→ Work instructions
Copy all the material that follows, keeping every character the same.

→ Supplied information
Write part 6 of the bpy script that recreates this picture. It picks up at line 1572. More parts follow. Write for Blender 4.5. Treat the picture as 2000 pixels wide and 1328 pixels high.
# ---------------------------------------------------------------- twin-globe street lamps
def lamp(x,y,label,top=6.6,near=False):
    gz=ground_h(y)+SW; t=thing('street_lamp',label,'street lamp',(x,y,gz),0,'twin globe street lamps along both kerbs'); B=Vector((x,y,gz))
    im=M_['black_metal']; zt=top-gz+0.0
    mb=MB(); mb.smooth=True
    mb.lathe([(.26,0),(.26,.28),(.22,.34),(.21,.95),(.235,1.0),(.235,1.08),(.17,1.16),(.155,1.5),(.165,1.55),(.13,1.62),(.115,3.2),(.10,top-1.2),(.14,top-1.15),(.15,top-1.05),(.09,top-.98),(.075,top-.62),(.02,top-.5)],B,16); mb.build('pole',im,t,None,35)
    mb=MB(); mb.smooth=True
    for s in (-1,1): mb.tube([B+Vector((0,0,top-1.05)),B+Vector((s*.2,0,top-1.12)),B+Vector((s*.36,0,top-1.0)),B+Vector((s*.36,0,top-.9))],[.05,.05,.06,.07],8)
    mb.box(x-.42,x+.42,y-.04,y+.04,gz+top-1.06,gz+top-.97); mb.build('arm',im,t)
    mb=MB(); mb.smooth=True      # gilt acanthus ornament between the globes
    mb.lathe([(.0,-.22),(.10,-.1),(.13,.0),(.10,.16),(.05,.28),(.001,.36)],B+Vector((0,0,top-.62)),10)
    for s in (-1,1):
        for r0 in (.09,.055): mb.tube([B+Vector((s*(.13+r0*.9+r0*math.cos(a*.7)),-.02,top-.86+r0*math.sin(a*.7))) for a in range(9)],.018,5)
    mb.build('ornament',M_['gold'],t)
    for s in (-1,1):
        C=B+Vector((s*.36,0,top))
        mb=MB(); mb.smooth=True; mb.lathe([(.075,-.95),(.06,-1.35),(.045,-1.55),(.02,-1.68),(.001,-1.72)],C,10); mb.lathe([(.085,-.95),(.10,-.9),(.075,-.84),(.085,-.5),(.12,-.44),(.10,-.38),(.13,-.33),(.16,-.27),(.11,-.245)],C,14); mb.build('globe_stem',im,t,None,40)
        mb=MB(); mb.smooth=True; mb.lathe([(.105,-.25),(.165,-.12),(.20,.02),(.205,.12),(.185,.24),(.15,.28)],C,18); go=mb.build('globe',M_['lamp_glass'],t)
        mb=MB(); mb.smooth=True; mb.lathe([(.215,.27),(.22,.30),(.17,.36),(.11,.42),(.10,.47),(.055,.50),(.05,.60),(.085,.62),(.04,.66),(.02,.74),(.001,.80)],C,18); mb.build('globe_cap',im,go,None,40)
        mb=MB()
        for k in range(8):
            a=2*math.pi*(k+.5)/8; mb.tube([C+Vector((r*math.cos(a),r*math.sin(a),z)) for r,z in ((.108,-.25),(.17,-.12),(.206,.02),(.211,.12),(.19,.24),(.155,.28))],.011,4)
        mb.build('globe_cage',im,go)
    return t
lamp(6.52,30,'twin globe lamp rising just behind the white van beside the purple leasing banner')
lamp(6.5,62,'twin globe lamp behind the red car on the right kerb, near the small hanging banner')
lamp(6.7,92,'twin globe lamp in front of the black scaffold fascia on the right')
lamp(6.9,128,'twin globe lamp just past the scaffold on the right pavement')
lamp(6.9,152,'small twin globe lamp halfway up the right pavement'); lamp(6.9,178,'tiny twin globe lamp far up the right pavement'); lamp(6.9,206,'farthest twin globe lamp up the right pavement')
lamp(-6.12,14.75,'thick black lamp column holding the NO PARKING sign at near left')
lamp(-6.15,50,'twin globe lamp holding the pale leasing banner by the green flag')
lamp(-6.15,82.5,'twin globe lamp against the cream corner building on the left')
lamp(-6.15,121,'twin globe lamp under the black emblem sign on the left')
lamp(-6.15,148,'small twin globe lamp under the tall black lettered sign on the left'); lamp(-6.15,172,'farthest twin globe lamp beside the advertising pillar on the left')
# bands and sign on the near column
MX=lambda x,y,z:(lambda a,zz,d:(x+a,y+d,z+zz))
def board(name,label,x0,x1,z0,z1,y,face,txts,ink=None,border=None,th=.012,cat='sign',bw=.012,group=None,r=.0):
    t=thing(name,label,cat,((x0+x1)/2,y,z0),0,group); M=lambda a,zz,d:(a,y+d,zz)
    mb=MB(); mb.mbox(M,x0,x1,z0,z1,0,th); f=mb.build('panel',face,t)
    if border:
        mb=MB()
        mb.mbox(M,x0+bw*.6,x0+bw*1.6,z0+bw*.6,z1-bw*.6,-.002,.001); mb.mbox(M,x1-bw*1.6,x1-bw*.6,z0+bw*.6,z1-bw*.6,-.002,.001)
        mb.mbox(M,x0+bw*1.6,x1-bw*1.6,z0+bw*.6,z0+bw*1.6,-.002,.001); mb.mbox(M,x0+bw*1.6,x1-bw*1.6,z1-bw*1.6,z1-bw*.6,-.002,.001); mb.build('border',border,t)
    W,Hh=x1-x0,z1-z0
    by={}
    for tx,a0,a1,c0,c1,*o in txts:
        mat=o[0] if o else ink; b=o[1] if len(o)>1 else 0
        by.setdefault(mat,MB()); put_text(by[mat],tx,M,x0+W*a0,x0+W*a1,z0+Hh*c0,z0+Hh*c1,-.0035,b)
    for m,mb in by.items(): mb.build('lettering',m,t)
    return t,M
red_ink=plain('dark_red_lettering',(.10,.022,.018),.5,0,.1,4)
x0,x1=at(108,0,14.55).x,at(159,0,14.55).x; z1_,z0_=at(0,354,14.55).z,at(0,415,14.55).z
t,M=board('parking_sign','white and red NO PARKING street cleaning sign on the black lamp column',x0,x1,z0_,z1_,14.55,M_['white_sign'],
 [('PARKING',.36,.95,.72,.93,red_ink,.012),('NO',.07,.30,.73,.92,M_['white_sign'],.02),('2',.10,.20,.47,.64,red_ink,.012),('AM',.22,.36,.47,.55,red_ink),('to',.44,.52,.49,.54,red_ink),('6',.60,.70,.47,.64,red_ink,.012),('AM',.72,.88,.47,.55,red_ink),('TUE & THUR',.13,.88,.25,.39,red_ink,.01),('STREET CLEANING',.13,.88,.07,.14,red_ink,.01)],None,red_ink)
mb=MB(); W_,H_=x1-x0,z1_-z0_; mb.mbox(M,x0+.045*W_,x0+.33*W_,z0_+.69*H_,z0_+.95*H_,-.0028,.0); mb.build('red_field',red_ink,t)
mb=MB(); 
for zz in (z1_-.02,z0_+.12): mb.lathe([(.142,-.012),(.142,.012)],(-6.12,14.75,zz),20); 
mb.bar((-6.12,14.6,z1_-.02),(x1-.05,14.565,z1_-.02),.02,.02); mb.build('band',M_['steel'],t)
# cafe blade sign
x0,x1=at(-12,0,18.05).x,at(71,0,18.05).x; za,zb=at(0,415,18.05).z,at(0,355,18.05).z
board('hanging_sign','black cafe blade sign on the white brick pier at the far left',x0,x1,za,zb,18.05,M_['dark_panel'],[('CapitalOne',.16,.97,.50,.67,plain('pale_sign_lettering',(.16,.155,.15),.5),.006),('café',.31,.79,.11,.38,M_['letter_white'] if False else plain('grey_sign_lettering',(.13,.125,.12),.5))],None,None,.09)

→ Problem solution
Write part 6 of the bpy script that recreates this picture. It picks up at line 1572. More parts follow. Write for Blender 4.5. Treat the picture as 2000 pixels wide and 1328 pixels high.
# ---------------------------------------------------------------- twin-globe street lamps
def lamp(x,y,label,top=6.6,near=False):
    gz=ground_h(y)+SW; t=thing('street_lamp',label,'street lamp',(x,y,gz),0,'twin globe street lamps along both kerbs'); B=Vector((x,y,gz))
    im=M_['black_metal']; zt=top-gz+0.0
    mb=MB(); mb.smooth=True
    mb.lathe([(.26,0),(.26,.28),(.22,.34),(.21,.95),(.235,1.0),(.235,1.08),(.17,1.16),(.155,1.5),(.165,1.55),(.13,1.62),(.115,3.2),(.10,top-1.2),(.14,top-1.15),(.15,top-1.05),(.09,top-.98),(.075,top-.62),(.02,top-.5)],B,16); mb.build('pole',im,t,None,35)
    mb=MB(); mb.smooth=True
    for s in (-1,1): mb.tube([B+Vector((0,0,top-1.05)),B+Vector((s*.2,0,top-1.12)),B+Vector((s*.36,0,top-1.0)),B+Vector((s*.36,0,top-.9))],[.05,.05,.06,.07],8)
    mb.box(x-.42,x+.42,y-.04,y+.04,gz+top-1.06,gz+top-.97); mb.build('arm',im,t)
    mb=MB(); mb.smooth=True      # gilt acanthus ornament between the globes
    mb.lathe([(.0,-.22),(.10,-.1),(.13,.0),(.10,.16),(.05,.28),(.001,.36)],B+Vector((0,0,top-.62)),10)
    for s in (-1,1):
        for r0 in (.09,.055): mb.tube([B+Vector((s*(.13+r0*.9+r0*math.cos(a*.7)),-.02,top-.86+r0*math.sin(a*.7))) for a in range(9)],.018,5)
    mb.build('ornament',M_['gold'],t)
    for s in (-1,1):
        C=B+Vector((s*.36,0,top))
        mb=MB(); mb.smooth=True; mb.lathe([(.075,-.95),(.06,-1.35),(.045,-1.55),(.02,-1.68),(.001,-1.72)],C,10); mb.lathe([(.085,-.95),(.10,-.9),(.075,-.84),(.085,-.5),(.12,-.44),(.10,-.38),(.13,-.33),(.16,-.27),(.11,-.245)],C,14); mb.build('globe_stem',im,t,None,40)
        mb=MB(); mb.smooth=True; mb.lathe([(.105,-.25),(.165,-.12),(.20,.02),(.205,.12),(.185,.24),(.15,.28)],C,18); go=mb.build('globe',M_['lamp_glass'],t)
        mb=MB(); mb.smooth=True; mb.lathe([(.215,.27),(.22,.30),(.17,.36),(.11,.42),(.10,.47),(.055,.50),(.05,.60),(.085,.62),(.04,.66),(.02,.74),(.001,.80)],C,18); mb.build('globe_cap',im,go,None,40)
        mb=MB()
        for k in range(8):
            a=2*math.pi*(k+.5)/8; mb.tube([C+Vector((r*math.cos(a),r*math.sin(a),z)) for r,z in ((.108,-.25),(.17,-.12),(.206,.02),(.211,.12),(.19,.24),(.155,.28))],.011,4)
        mb.build('globe_cage',im,go)
    return t
lamp(6.52,30,'twin globe lamp rising just behind the white van beside the purple leasing banner')
lamp(6.5,62,'twin globe lamp behind the red car on the right kerb, near the small hanging banner')
lamp(6.7,92,'twin globe lamp in front of the black scaffold fascia on the right')
lamp(6.9,128,'twin globe lamp just past the scaffold on the right pavement')
lamp(6.9,152,'small twin globe lamp halfway up the right pavement'); lamp(6.9,178,'tiny twin globe lamp far up the right pavement'); lamp(6.9,206,'farthest twin globe lamp up the right pavement')
lamp(-6.12,14.75,'thick black lamp column holding the NO PARKING sign at near left')
lamp(-6.15,50,'twin globe lamp holding the pale leasing banner by the green flag')
lamp(-6.15,82.5,'twin globe lamp against the cream corner building on the left')
lamp(-6.15,121,'twin globe lamp under the black emblem sign on the left')
lamp(-6.15,148,'small twin globe lamp under the tall black lettered sign on the left'); lamp(-6.15,172,'farthest twin globe lamp beside the advertising pillar on the left')
# bands and sign on the near column
MX=lambda x,y,z:(lambda a,zz,d:(x+a,y+d,z+zz))
def board(name,label,x0,x1,z0,z1,y,face,txts,ink=None,border=None,th=.012,cat='sign',bw=.012,group=None,r=.0):
    t=thing(name,label,cat,((x0+x1)/2,y,z0),0,group); M=lambda a,zz,d:(a,y+d,zz)
    mb=MB(); mb.mbox(M,x0,x1,z0,z1,0,th); f=mb.build('panel',face,t)
    if border:
        mb=MB()
        mb.mbox(M,x0+bw*.6,x0+bw*1.6,z0+bw*.6,z1-bw*.6,-.002,.001); mb.mbox(M,x1-bw*1.6,x1-bw*.6,z0+bw*.6,z1-bw*.6,-.002,.001)
        mb.mbox(M,x0+bw*1.6,x1-bw*1.6,z0+bw*.6,z0+bw*1.6,-.002,.001); mb.mbox(M,x0+bw*1.6,x1-bw*1.6,z1-bw*1.6,z1-bw*.6,-.002,.001); mb.build('border',border,t)
    W,Hh=x1-x0,z1-z0
    by={}
    for tx,a0,a1,c0,c1,*o in txts:
        mat=o[0] if o else ink; b=o[1] if len(o)>1 else 0
        by.setdefault(mat,MB()); put_text(by[mat],tx,M,x0+W*a0,x0+W*a1,z0+Hh*c0,z0+Hh*c1,-.0035,b)
    for m,mb in by.items(): mb.build('lettering',m,t)
    return t,M
red_ink=plain('dark_red_lettering',(.10,.022,.018),.5,0,.1,4)
x0,x1=at(108,0,14.55).x,at(159,0,14.55).x; z1_,z0_=at(0,354,14.55).z,at(0,415,14.55).z
t,M=board('parking_sign','white and red NO PARKING street cleaning sign on the black lamp column',x0,x1,z0_,z1_,14.55,M_['white_sign'],
 [('PARKING',.36,.95,.72,.93,red_ink,.012),('NO',.07,.30,.73,.92,M_['white_sign'],.02),('2',.10,.20,.47,.64,red_ink,.012),('AM',.22,.36,.47,.55,red_ink),('to',.44,.52,.49,.54,red_ink),('6',.60,.70,.47,.64,red_ink,.012),('AM',.72,.88,.47,.55,red_ink),('TUE & THUR',.13,.88,.25,.39,red_ink,.01),('STREET CLEANING',.13,.88,.07,.14,red_ink,.01)],None,red_ink)
mb=MB(); W_,H_=x1-x0,z1_-z0_; mb.mbox(M,x0+.045*W_,x0+.33*W_,z0_+.69*H_,z0_+.95*H_,-.0028,.0); mb.build('red_field',red_ink,t)
mb=MB(); 
for zz in (z1_-.02,z0_+.12): mb.lathe([(.142,-.012),(.142,.012)],(-6.12,14.75,zz),20); 
mb.bar((-6.12,14.6,z1_-.02),(x1-.05,14.565,z1_-.02),.02,.02); mb.build('band',M_['steel'],t)
# cafe blade sign
x0,x1=at(-12,0,18.05).x,at(71,0,18.05).x; za,zb=at(0,415,18.05).z,at(0,355,18.05).z
board('hanging_sign','black cafe blade sign on the white brick pier at the far left',x0,x1,za,zb,18.05,M_['dark_panel'],[('CapitalOne',.16,.97,.50,.67,plain('pale_sign_lettering',(.16,.155,.15),.5),.006),('café',.31,.79,.11,.38,M_['letter_white'] if False else plain('grey_sign_lettering',(.13,.125,.12),.5))],None,None,.09)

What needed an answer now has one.